The country of origin of a good is the country in which:

(a)(1) The good is wholly obtained or produced; (a)(2) The good is produced exclusively from domestic materials; or (a)(3) Each foreign material incorporated in that good undergoes an applicable change in tariff classification set out in section 102.20 and satisfies any other applicable requirements of that section, and all other requirements of these rules are satisfied. Since the playpens are not wholly obtained or produced in a single country, Rule (1) of 102.11(a)(1) is inapplicable.

Since the playpens are not produced exclusively from domestic materials, Rule (2) of 102.11(a)(2) is inapplicable.

Proceeding to Rule (3) of 102.11(a)(3), we are instructed to apply 102.20, which sets forth specific rules by tariff classification. The pertinent tariff shift rule for subheading 9403.89 states:

9403.10-9403.89 - A change to subheading 9403.10 through 9403.89 from any other subheading outside that group, except from subheading 9401.10 through 9403.89, and except from subheading 9401.90 and 9403.90 when that change is pursuant to General Rule of Interpretation 2(a).

Since no processing other than packaging and marking are performed in Mexico, the requisite specific tariff classification rule, 19 C.F.R. 102.11(a)(3), is not met.

Continuing to 19 CFR 102.11(b)(1), the country of origin of the good is the country or countries of origin of the single material that imparts the essential character to the good. The single material that imparts the essential character to the playpens is the Chinese fabric, therefore the country of origin of the playpens is China.

We note that 19 C.F.R. 102.17(c) indicates that a foreign material shall not be considered to have undergone an applicable change in tariff classification specified in 102.20 or 102.21 or have met any other applicable requirements of those sections merely by reasons of one of the following:

c) simple packing, repacking or retail packaging without more than minor processing. As the operations performed in Mexico are not more than those indicated in 19 CFR 102.17(c), the Mexican processing does not change the country of origin of the playpens under 102 rules for marking purposes.

Based on the aforementioned analysis, the marking of the playpens as "Made in China," as suggested by the requester, is correct.
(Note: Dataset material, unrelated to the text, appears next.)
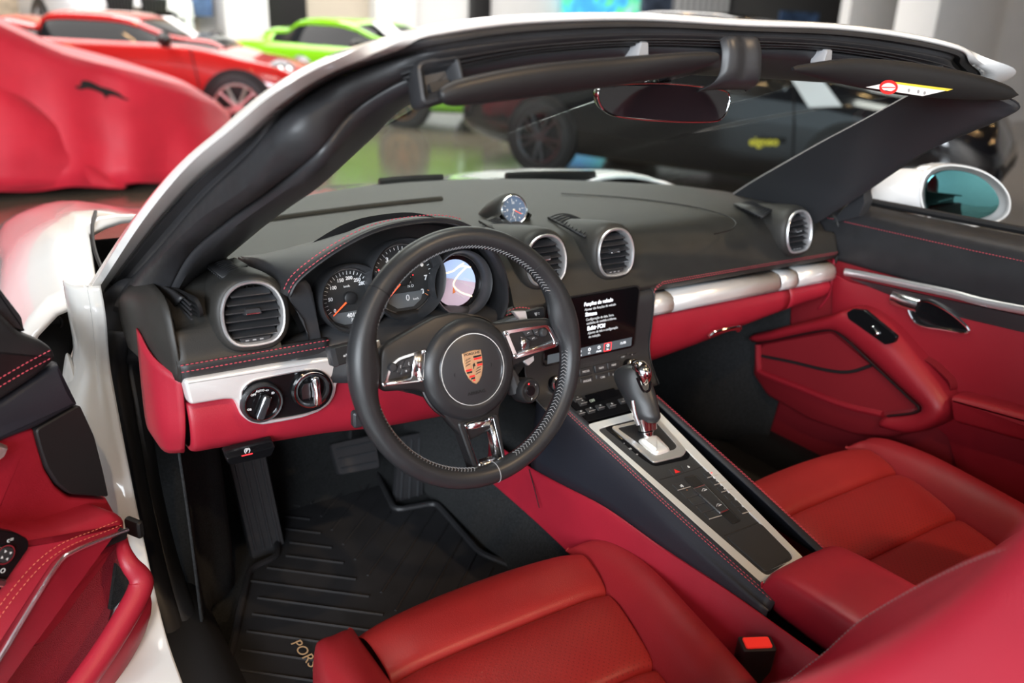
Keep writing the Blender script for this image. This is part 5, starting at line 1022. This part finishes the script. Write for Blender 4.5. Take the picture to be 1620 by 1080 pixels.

When determining the country of origin for purposes of applying current trade remedies under Section 301, the substantial transformation analysis is applicable. The test for determining whether a substantial transformation will occur is whether an article emerges from a process with a new name, character or use, different from that possessed by the article prior to processing. See Texas Instruments Inc. v. United States, 69 C.C.P.A. 151 (1982). This determination is based on the totality of the evidence. See National Hand Tool Corp. v. United States, 16 C.I.T. 308 (1992), aff'd, 989 F.2d 1201 (Fed. Cir. 1993). As the processing in Mexico does not result in a substantial transformation, the imported playpens remain products of China. Accordingly, the playpens are products of China, and the Section 301 measures will apply.

Pursuant to U.S. Note 20 to Subchapter III, Chapter 99, HTSUS, products of China classified under subheading 9403.89.6003, HTSUS, unless specifically excluded, are subject to an additional 25 percent ad valorem rate of duty. At the time of importation, you must report the Chapter 99 subheading, i.e., 9903.88.03, in addition to subheading 9403.89.6003, HTSUS, listed above.

The HTSUS is subject to periodic amendment, so you should exercise reasonable care in monitoring the status of goods covered by the Note cited above and the applicable Chapter 99 subheading. For background information regarding the trade remedy initiated pursuant to Section 301 of the Trade Act of 1974, including information on exclusions and their effective dates, you may refer to the relevant parts of the USTR and CBP websites, which are available at and respectively.

A copy of the ruling or the control number indicated above should be provided with the entry documents filed at the time this merchandise is imported. If you have any questions regarding the ruling, contact National Import Specialist Seth Mazze at


Steven A. Mack
National Commodity Specialist Division

[1] Marking - United States v. Friedlaender & Co., 27 C.C.P.A. 297, 302 (1940).
[2] Country of origin for marking purposes - See 19 C.F.R. 102.11.